▸ Required work
With the images removed, repeat the data below exactly.

▸ Raw data
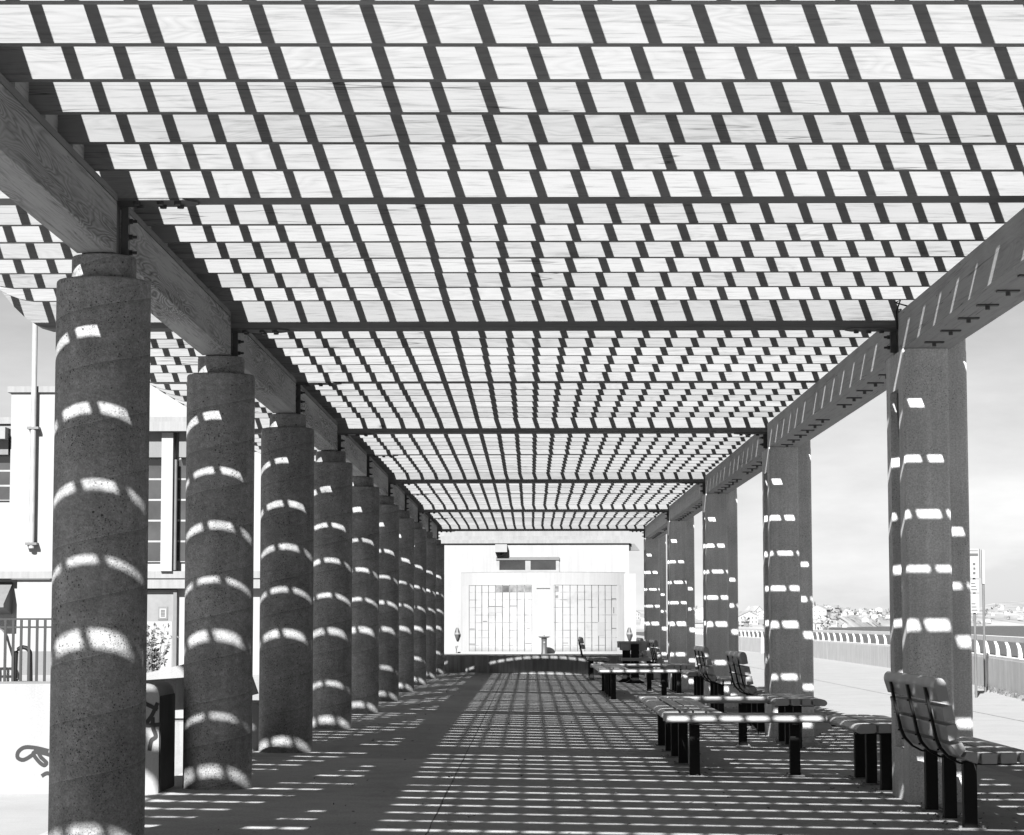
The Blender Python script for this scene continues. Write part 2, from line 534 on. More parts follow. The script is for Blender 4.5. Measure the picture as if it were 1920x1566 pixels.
def bxo(name, mat, parent, *dims, loc=(0, 0, 0)):
    return obj(name, B(box, *dims), mat, parent, loc)

def tag(o, label=None, cat=None, group=None, kind=None):
    for k, v in (('label', label), ('category', cat), ('group', group), ('kind', kind)):
        if v:
            o[k] = v
    return o

def thing(name, label, cat, loc=(0, 0, 0), rz=0.0, group=None):
    o = bpy.data.objects.new(name, None)
    C.objects.link(o)
    o.location = loc
    o.rotation_euler = (0, 0, rz)
    return tag(o, label, cat, group)

def dup(root, loc=None, rz=None, parent=None, label=None, group=None):
    c = root.copy()
    C.objects.link(c)
    if loc is not None:
        c.location = loc
    if rz is not None:
        c.rotation_euler = (0, 0, rz)
    if parent is not None:
        c.parent = parent
    if label:
        c['label'] = label
    if group:
        c['group'] = group
    for ch in list(root.children):
        dup(ch, parent=c)
    return c

# ------------------------------------------------------------------ dimensions
D1, BAY = 15.8986, 6.1
XL = -2.915                       # column row
XR0, XR1 = 3.446, 3.887           # girder on the piers
K0, K1 = -1, 10
def dk(k): return D1 + BAY * (k - 1)
ZJ, HJ = 4.43, 0.398               # joist underside and depth
SLOPE = 0.0185
def floor_z(x): return -SLOPE * (min(max(x, XL), 3.9) - XL)

# ------------------------------------------------------------------ ground, water, hills
def ground():
    bm = bmesh.new()
    xs = [-90, -40, -12, XL, -1, 1.5, 3.9, 7, 14.2]
    ys = [-60, -10, 5, 20, 40, 60, 80, 117, 200, 420]
    g = [[bm.verts.new((x, y, floor_z(x))) for y in ys] for x in xs]
    for i in range(len(xs) - 1):
        for j in range(len(ys) - 1):
            bm.faces.new((g[i][j], g[i + 1][j], g[i + 1][j + 1], g[i][j + 1]))
    return obj('ground', bm, 'outer')
tag(ground(), kind='structure')

def walkway():
    bm = bmesh.new()
    xs = [-3.55, XL, 0, 3.9, 5.2]
    ys = [-6, 10, 30, 50, 74.5]
    g = [[bm.verts.new((x, y, floor_z(x) + 0.004)) for y in ys] for x in xs]
    for i in range(len(xs) - 1):
        for j in range(len(ys) - 1):
            bm.faces.new((g[i][j], g[i + 1][j], g[i + 1][j + 1], g[i][j + 1]))
    return obj('pavement', bm, 'paving')
tag(walkway(), kind='structure')

def joints():
    bm = bmesh.new()
    # long construction joint, a little uneven, and cross joints
    y = 2.0
    x = -0.775
    pts = []
    while y < 72.4:
        pts.append((x + random.uniform(-0.006, 0.006), y, 0.003 + 0.006 * random.random()))
        y += random.uniform(0.10, 0.3)
    for (xa, ya, wa), (xb, yb, wb) in zip(pts, pts[1:]):
        za, zb = floor_z(xa) + 0.0065, floor_z(xb) + 0.0065
        bm.faces.new([bm.verts.new(q) for q in ((xa - wa, ya, za), (xa + wa, ya, za), (xb + wb, yb, zb), (xb - wb, yb, zb))])
    return obj('pavement_joint', bm, 'joint')
tag(joints(), kind='structure')

def promenade_joints():
    bm = bmesh.new()
    z = floor_z(5) + 0.005
    for y in (33, 40, 47, 54.5, 62, 69, 77, 86, 96):
        xm = 8.4 + 0.062 * (y - 30)
        box(bm, 5.25, xm, y, y + 0.025, z - 0.004, z)
    for x in (8.2,):
        box(bm, x, x + 0.02, 31, 110, z - 0.004, z + 0.001)
    return obj('promenade_joint', bm, 'seam')
tag(promenade_joints(), kind='structure')

def sea():
    bm = bmesh.new()
    bm.faces.new([bm.verts.new(p) for p in ((14.0, -200, -1.9), (9000, -200, -1.9), (9000, 9000, -1.9), (-3000, 9000, -1.9), (-3000, 430, -1.9), (14.0, 430, -1.9))])
    return obj('sea', bm, 'water')
tag(sea(), kind='structure')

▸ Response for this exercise
The Blender Python script for this scene continues. Write part 2, from line 534 on. More parts follow. The script is for Blender 4.5. Measure the picture as if it were 1920x1566 pixels.
def bxo(name, mat, parent, *dims, loc=(0, 0, 0)):
    return obj(name, B(box, *dims), mat, parent, loc)

def tag(o, label=None, cat=None, group=None, kind=None):
    for k, v in (('label', label), ('category', cat), ('group', group), ('kind', kind)):
        if v:
            o[k] = v
    return o

def thing(name, label, cat, loc=(0, 0, 0), rz=0.0, group=None):
    o = bpy.data.objects.new(name, None)
    C.objects.link(o)
    o.location = loc
    o.rotation_euler = (0, 0, rz)
    return tag(o, label, cat, group)

def dup(root, loc=None, rz=None, parent=None, label=None, group=None):
    c = root.copy()
    C.objects.link(c)
    if loc is not None:
        c.location = loc
    if rz is not None:
        c.rotation_euler = (0, 0, rz)
    if parent is not None:
        c.parent = parent
    if label:
        c['label'] = label
    if group:
        c['group'] = group
    for ch in list(root.children):
        dup(ch, parent=c)
    return c

# ------------------------------------------------------------------ dimensions
D1, BAY = 15.8986, 6.1
XL = -2.915                       # column row
XR0, XR1 = 3.446, 3.887           # girder on the piers
K0, K1 = -1, 10
def dk(k): return D1 + BAY * (k - 1)
ZJ, HJ = 4.43, 0.398               # joist underside and depth
SLOPE = 0.0185
def floor_z(x): return -SLOPE * (min(max(x, XL), 3.9) - XL)

# ------------------------------------------------------------------ ground, water, hills
def ground():
    bm = bmesh.new()
    xs = [-90, -40, -12, XL, -1, 1.5, 3.9, 7, 14.2]
    ys = [-60, -10, 5, 20, 40, 60, 80, 117, 200, 420]
    g = [[bm.verts.new((x, y, floor_z(x))) for y in ys] for x in xs]
    for i in range(len(xs) - 1):
        for j in range(len(ys) - 1):
            bm.faces.new((g[i][j], g[i + 1][j], g[i + 1][j + 1], g[i][j + 1]))
    return obj('ground', bm, 'outer')
tag(ground(), kind='structure')

def walkway():
    bm = bmesh.new()
    xs = [-3.55, XL, 0, 3.9, 5.2]
    ys = [-6, 10, 30, 50, 74.5]
    g = [[bm.verts.new((x, y, floor_z(x) + 0.004)) for y in ys] for x in xs]
    for i in range(len(xs) - 1):
        for j in range(len(ys) - 1):
            bm.faces.new((g[i][j], g[i + 1][j], g[i + 1][j + 1], g[i][j + 1]))
    return obj('pavement', bm, 'paving')
tag(walkway(), kind='structure')

def joints():
    bm = bmesh.new()
    # long construction joint, a little uneven, and cross joints
    y = 2.0
    x = -0.775
    pts = []
    while y < 72.4:
        pts.append((x + random.uniform(-0.006, 0.006), y, 0.003 + 0.006 * random.random()))
        y += random.uniform(0.10, 0.3)
    for (xa, ya, wa), (xb, yb, wb) in zip(pts, pts[1:]):
        za, zb = floor_z(xa) + 0.0065, floor_z(xb) + 0.0065
        bm.faces.new([bm.verts.new(q) for q in ((xa - wa, ya, za), (xa + wa, ya, za), (xb + wb, yb, zb), (xb - wb, yb, zb))])
    return obj('pavement_joint', bm, 'joint')
tag(joints(), kind='structure')

def promenade_joints():
    bm = bmesh.new()
    z = floor_z(5) + 0.005
    for y in (33, 40, 47, 54.5, 62, 69, 77, 86, 96):
        xm = 8.4 + 0.062 * (y - 30)
        box(bm, 5.25, xm, y, y + 0.025, z - 0.004, z)
    for x in (8.2,):
        box(bm, x, x + 0.02, 31, 110, z - 0.004, z + 0.001)
    return obj('promenade_joint', bm, 'seam')
tag(promenade_joints(), kind='structure')

def sea():
    bm = bmesh.new()
    bm.faces.new([bm.verts.new(p) for p in ((14.0, -200, -1.9), (9000, -200, -1.9), (9000, 9000, -1.9), (-3000, 9000, -1.9), (-3000, 430, -1.9), (14.0, 430, -1.9))])
    return obj('sea', bm, 'water')
tag(sea(), kind='structure')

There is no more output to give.